MIAMI -- Among those who worry that hackers might sabotage election tallies, Ion Sancho is something of a hero.

The maverick elections supervisor in Leon County, Fla., last year helped show that electronic voting machines from one of the major manufacturers are vulnerable, according to experts, and would allow election workers to alter vote counts without detection.

Now, however, Sancho may be paying an unexpected price for his whistle-blowing: None of the state-approved companies here will sell him the voting machines the county needs.

"I've essentially embarrassed the current companies for the way they do business, and now I believe I'm being singled out for punishment by the vendors," he said.

There are three vendors approved to sell voting equipment in Florida, and each has indicated it cannot or will not fill Sancho's order for 160 voting machines for the disabled. Already, he has had to return a $564,000 federal grant to buy the machines because he has been unable to acquire the machines yet.
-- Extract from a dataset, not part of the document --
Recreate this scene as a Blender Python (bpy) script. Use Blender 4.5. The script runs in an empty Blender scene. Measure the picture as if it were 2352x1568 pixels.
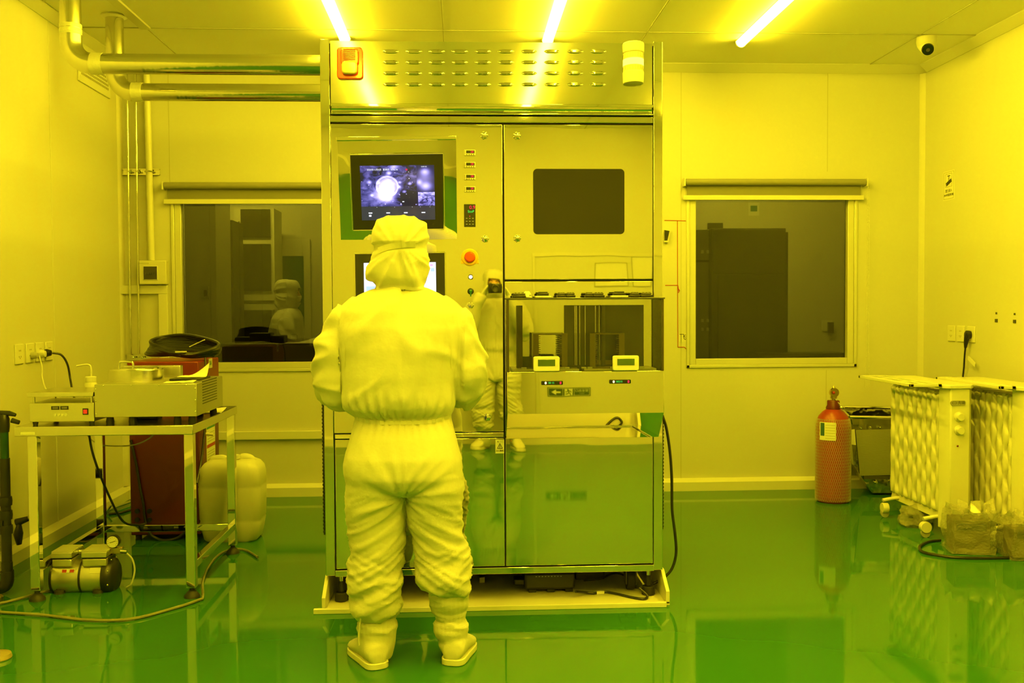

"I'm very troubled by this, to be honest -- I can't believe the way he's being treated," said David Wagner, a computer scientist at the University of California at Berkeley who sits on a California board that reviews voting machine security. "What kind of message is this sending to elections supervisors?"

The trouble began last year when Sancho allowed a Finnish computer scientist to test Leon County's Diebold voting machines, a common type that uses an optical scanner to count votes from ballots that voters have marked. Diebold Election Systems is one of the largest voting machine companies in the United States.

While some tests showed that the system is resistant to outside attack, others showed that elections workers could alter the vote tallies by manipulating the removable memory cards in the voting machines, and do so without detection.

A Diebold spokesman scoffed at the results, and compared them to "leaving your car unlocked, with the windows down and keys left in the ignition and then acting surprised when your car is stolen."

State officials similarly played down the results.

But last month, California elections officials arranged for experts to perform a similar analysis of the Diebold machines and also found them vulnerable -- noting a wider variety of flaws than Sancho's experts had. They characterized the vulnerabilities as "serious" but "fixable."

"What he [Sancho] discovered was -- oops -- that the conventional wisdom was all wrong," said Wagner, a member of the panel that reviewed the Diebold machines. "It was possible to subvert the memory card without detection."